Central to the cause of action for prima facie tort is that the defendant’s intent have been solely to injure plaintiff, i.e., that defendant have acted from " 'disinterested malevolence’ ” (Burns Jackson Miller Summit & Spitzer v Lindner, supra, at 333, quoting American Bank & Trust Co. v Federal Bank, 256 US 350, 358; Dalton v Union Bank, 134 AD2d 174, 177). Here, the complaint states, in a conclusory fashion, unsupported by factual allegations, that defendants’ sole intent was to harm plaintiffs. Defendants, however, submitted documentary evidence clearly refuting this allegation. We reject plaintiffs’ *259argument that such evidence may not be considered in support of a motion to dismiss made under CPLR 3211 (a) (7). "Although on a motion addressed to the sufficiency of a complaint, the facts pleaded are presumed to be true and accorded every favorable inference (Morone v Morone, 50 NY2d 481, 484 [1980]), nevertheless, 'allegations consisting of bare legal conclusions, as well as factual claims either inherently incredible or flatly contradicted by documentary evidence are not entitled to such consideration’ ” (Mark Hampton, Inc. v Bergreen, 173 AD2d 220, quoting Roberts v Pollack, 92 AD2d 440, 444).

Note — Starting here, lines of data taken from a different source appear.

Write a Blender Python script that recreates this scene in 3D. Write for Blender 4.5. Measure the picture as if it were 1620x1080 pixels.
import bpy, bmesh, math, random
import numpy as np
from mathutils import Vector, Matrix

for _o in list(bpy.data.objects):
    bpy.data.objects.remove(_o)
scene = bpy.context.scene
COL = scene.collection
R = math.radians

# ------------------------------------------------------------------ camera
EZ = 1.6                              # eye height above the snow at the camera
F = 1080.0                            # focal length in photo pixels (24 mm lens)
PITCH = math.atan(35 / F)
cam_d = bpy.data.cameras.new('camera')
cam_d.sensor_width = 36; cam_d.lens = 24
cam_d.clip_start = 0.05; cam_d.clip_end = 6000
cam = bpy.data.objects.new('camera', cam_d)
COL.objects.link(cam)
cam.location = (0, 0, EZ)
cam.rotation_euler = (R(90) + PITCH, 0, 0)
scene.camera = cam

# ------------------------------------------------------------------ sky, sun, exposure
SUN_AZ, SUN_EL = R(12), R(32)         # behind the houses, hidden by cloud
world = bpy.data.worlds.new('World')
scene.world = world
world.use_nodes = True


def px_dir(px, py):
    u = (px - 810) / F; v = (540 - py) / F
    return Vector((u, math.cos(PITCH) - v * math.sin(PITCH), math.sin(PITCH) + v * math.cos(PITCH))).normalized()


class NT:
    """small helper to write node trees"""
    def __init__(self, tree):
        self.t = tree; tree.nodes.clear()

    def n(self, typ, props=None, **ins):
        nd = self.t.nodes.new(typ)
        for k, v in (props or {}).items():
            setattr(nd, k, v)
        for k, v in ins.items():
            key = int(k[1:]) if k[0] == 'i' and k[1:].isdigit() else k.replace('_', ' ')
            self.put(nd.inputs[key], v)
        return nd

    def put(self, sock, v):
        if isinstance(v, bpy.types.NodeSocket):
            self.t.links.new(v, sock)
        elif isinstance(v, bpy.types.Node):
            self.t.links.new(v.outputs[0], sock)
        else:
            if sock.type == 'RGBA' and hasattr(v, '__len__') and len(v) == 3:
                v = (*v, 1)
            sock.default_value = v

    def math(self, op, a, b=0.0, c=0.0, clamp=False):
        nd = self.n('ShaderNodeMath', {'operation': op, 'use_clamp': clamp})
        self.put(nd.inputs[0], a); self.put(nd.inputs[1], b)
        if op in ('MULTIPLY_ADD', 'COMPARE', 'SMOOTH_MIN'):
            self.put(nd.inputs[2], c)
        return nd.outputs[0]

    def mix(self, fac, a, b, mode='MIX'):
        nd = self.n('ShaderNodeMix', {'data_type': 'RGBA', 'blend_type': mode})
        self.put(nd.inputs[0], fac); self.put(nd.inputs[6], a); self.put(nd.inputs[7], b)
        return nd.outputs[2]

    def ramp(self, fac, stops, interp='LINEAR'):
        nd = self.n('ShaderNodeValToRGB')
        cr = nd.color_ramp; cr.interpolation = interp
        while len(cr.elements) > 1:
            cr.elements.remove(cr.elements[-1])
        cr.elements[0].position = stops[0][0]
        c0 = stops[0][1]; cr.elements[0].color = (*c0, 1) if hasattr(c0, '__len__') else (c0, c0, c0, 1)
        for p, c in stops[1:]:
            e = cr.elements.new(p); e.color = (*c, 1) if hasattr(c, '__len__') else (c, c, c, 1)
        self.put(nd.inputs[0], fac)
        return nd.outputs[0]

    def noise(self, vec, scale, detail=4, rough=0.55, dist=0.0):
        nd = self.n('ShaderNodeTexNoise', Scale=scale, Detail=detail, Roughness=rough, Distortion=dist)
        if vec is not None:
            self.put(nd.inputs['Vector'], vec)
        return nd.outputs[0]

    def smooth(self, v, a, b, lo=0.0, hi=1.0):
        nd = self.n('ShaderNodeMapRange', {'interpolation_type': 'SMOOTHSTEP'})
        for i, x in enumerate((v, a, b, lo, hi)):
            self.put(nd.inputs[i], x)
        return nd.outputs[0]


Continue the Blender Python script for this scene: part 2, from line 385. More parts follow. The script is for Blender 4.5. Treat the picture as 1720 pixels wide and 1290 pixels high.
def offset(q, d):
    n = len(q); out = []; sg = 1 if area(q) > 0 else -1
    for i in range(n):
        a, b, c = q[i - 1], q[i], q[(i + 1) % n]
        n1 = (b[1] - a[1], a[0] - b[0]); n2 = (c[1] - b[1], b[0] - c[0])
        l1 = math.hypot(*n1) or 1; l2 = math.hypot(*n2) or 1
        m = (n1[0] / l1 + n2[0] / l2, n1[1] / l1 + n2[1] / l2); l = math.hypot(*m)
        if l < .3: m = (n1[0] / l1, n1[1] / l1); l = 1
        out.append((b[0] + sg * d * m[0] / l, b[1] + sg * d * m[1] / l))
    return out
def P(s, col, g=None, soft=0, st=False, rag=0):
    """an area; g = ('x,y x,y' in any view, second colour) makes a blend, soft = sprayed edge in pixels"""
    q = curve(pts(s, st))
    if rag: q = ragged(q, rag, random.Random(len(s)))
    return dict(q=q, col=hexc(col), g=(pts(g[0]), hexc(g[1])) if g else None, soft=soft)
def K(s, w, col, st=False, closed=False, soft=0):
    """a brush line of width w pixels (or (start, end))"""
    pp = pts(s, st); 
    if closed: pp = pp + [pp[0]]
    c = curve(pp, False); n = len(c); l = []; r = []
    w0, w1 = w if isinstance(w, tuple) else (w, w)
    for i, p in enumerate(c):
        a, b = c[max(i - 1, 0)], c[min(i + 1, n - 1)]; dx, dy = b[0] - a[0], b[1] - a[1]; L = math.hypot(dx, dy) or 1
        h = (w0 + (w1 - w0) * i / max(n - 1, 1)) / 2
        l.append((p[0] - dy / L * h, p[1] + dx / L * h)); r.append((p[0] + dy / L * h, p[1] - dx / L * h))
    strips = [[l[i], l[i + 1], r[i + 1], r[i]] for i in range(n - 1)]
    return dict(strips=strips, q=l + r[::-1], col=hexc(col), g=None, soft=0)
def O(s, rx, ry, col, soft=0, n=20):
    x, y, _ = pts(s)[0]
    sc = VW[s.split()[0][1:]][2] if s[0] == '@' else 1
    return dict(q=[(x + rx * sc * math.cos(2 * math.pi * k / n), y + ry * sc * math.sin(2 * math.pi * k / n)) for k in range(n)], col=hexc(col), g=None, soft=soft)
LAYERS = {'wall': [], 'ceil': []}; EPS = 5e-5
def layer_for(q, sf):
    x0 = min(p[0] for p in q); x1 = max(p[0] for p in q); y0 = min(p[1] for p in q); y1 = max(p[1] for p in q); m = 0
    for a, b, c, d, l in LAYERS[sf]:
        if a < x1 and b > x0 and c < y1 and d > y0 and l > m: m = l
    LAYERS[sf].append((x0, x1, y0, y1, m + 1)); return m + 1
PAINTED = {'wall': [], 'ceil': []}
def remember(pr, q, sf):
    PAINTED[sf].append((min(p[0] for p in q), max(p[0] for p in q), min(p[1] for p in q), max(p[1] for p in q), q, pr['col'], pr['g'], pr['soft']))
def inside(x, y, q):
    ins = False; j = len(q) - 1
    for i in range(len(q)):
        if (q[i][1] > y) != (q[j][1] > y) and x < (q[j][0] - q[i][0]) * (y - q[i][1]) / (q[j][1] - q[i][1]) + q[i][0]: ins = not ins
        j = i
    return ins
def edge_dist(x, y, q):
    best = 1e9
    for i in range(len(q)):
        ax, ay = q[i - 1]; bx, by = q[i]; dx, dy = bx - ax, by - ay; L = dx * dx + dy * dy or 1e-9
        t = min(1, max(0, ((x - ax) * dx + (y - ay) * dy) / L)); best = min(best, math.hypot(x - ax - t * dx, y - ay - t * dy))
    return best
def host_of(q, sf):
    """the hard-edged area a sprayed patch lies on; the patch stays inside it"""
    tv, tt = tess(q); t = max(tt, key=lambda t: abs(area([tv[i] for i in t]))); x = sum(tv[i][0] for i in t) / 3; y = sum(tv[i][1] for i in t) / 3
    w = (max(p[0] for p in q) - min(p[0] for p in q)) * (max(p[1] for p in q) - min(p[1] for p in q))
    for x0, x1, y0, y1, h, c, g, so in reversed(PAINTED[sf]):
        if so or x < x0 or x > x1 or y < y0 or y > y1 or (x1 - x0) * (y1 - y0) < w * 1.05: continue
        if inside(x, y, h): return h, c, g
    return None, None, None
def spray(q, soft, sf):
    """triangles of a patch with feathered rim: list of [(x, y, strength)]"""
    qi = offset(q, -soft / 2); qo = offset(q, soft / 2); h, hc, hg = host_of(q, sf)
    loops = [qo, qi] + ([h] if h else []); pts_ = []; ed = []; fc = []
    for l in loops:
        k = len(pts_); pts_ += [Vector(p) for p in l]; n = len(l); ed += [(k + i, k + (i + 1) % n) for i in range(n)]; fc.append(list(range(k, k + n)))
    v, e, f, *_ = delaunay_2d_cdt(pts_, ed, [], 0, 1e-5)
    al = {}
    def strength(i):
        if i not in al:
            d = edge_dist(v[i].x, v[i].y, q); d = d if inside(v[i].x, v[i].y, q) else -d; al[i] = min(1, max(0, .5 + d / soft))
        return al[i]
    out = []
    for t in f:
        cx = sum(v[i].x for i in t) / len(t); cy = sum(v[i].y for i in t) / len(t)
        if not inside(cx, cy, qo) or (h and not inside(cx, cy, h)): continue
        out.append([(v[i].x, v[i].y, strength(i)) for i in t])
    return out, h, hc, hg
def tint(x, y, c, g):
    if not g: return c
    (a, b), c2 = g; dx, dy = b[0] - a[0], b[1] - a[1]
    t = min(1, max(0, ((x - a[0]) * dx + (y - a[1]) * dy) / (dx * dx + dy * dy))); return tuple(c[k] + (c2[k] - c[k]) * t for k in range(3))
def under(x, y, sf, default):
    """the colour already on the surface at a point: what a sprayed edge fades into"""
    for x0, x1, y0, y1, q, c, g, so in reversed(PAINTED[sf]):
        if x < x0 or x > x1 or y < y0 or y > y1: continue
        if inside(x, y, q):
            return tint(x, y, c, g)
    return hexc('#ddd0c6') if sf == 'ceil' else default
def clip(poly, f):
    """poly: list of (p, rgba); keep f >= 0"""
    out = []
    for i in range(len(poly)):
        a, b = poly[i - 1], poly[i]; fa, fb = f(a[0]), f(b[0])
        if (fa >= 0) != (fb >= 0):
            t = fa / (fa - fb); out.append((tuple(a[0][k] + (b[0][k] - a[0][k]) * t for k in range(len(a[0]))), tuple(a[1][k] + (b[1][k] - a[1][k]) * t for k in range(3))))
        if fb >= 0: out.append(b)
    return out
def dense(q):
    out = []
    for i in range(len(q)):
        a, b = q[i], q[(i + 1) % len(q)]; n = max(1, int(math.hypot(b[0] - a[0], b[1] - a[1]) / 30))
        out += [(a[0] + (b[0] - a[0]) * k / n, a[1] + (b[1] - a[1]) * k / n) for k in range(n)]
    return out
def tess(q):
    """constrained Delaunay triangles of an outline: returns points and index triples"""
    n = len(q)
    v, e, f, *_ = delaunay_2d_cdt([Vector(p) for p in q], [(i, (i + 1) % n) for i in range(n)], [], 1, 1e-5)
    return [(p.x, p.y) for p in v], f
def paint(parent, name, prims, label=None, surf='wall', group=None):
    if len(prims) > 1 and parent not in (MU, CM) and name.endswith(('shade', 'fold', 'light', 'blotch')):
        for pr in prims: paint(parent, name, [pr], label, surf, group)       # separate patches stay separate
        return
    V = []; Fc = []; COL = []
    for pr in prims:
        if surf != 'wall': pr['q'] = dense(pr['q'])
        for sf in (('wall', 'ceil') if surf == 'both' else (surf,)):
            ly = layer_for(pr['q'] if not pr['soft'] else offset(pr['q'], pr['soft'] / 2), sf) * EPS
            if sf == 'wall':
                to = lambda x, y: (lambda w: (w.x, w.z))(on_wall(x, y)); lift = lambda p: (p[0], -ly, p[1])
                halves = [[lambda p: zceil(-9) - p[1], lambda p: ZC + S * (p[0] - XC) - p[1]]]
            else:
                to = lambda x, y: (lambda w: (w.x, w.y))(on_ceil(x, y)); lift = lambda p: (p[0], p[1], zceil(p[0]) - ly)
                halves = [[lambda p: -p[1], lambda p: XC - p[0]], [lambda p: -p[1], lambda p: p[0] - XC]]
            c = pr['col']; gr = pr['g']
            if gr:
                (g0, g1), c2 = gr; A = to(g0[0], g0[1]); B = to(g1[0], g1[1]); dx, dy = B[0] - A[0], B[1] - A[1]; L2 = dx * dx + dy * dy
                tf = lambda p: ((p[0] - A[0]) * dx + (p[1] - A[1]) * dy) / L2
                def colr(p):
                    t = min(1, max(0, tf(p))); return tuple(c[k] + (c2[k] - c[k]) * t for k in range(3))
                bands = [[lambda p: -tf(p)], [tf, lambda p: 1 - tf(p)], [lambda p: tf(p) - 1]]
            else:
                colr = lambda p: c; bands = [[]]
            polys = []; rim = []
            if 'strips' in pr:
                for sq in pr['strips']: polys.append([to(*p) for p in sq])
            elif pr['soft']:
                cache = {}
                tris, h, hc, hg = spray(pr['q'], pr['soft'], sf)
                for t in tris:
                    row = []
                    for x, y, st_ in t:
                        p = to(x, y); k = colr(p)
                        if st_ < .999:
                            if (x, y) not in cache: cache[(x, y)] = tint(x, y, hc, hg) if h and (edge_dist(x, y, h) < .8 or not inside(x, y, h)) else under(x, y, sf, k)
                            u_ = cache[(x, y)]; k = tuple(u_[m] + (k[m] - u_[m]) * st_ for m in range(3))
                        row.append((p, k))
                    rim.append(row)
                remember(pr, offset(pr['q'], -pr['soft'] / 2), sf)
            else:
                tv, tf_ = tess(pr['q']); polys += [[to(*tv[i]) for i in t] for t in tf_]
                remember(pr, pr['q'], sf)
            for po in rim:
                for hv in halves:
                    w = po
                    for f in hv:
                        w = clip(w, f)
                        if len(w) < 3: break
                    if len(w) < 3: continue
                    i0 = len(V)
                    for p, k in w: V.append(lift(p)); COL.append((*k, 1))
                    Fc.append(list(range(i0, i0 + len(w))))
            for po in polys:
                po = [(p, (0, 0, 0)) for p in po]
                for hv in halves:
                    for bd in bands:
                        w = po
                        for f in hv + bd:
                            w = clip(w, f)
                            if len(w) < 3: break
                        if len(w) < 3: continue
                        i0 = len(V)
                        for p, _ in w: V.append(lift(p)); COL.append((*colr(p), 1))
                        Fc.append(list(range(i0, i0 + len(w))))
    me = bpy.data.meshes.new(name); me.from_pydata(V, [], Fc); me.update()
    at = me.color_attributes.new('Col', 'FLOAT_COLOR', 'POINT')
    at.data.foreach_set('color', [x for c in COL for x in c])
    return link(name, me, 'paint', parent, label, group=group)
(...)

The documentary evidence submitted in this case included a letter from plaintiffs’ counsel which charges that defendants terminated their relationship with plaintiffs "even though Mr. Burren has engaged in no wrongdoing * * * merely [as] a convenience for the NYNEX companies in achieving their rate and public relations goals.” Moreover, a letter from defendant Telesector in response states that "we believe it would be inconsistent with our corporate ethics, would undermine employee morale, and would undermine public confidence in NYNEX to continue to do business directly with people who participated in [the Florida convention].” In light of this undisputed proof that defendants’ actions were motivated, at least in part, by legitimate business goals, we find that plaintiffs have failed to state a cause of action for prima facie tort. [As amended by unpublished order entered Jan. 26, 1993.] Concur — Carro, J. P., Milonas, Ellerin and Asch, JJ.